Kuća ili Čovjek koji je kupovao čavle
The House is a novel about the everyday life of a small man in late socialist Yugoslavia. Through the fate of Daniel Beker and his dreams of returning to his homeland, Bauer builds a warm, humorous and bitter fresco of a time.
Daniel Beker, an enigmatic man, accidentally becomes a teacher at the Yugoslav Supplementary School in London. Although his students adore him, he is not very good at the job, because he is expected to be loyal to the socialist system. He, naive, only wants to give his best to his students, not realizing what can happen. His wife is an ambitious and strong woman whose dream is to achieve a career in the banking world, while Daniel dreams of his own home, a house near Zagreb, and she supports him in his efforts to return to his homeland, so that she does not get in the way.
We recognize the heroes of The House as our parents, grandparents, everyday heroes through whom history is refracted. The construction of the house, very realistically described, with machinations and delays, with humorous elements, incompetent craftsmen and numerous brokers, can never be completed and succeeded, nor can the construction of a better society.
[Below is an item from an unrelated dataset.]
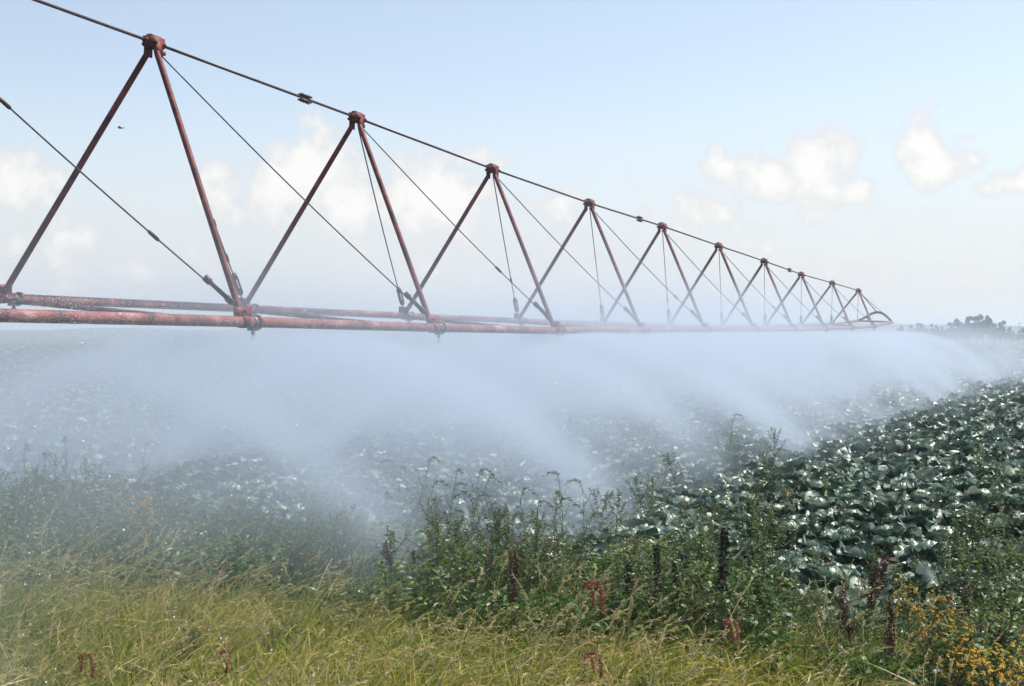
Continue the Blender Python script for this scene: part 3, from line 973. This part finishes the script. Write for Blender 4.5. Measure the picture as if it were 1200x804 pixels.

Ludwig Bauer in The House or The Man Who Bought Nails painted a fresco of the last decades of socialism. The novel is about two lovers who, driven by their obsessions – the house or the career – gradually drift apart. The House shows the reverse side of the socialist system that breaks down in the face of its own ambitions just as Daniel Beker did, but above all The House is a story about people – their kindness and naivety, their greed and treachery, about whether we can ever understand each other.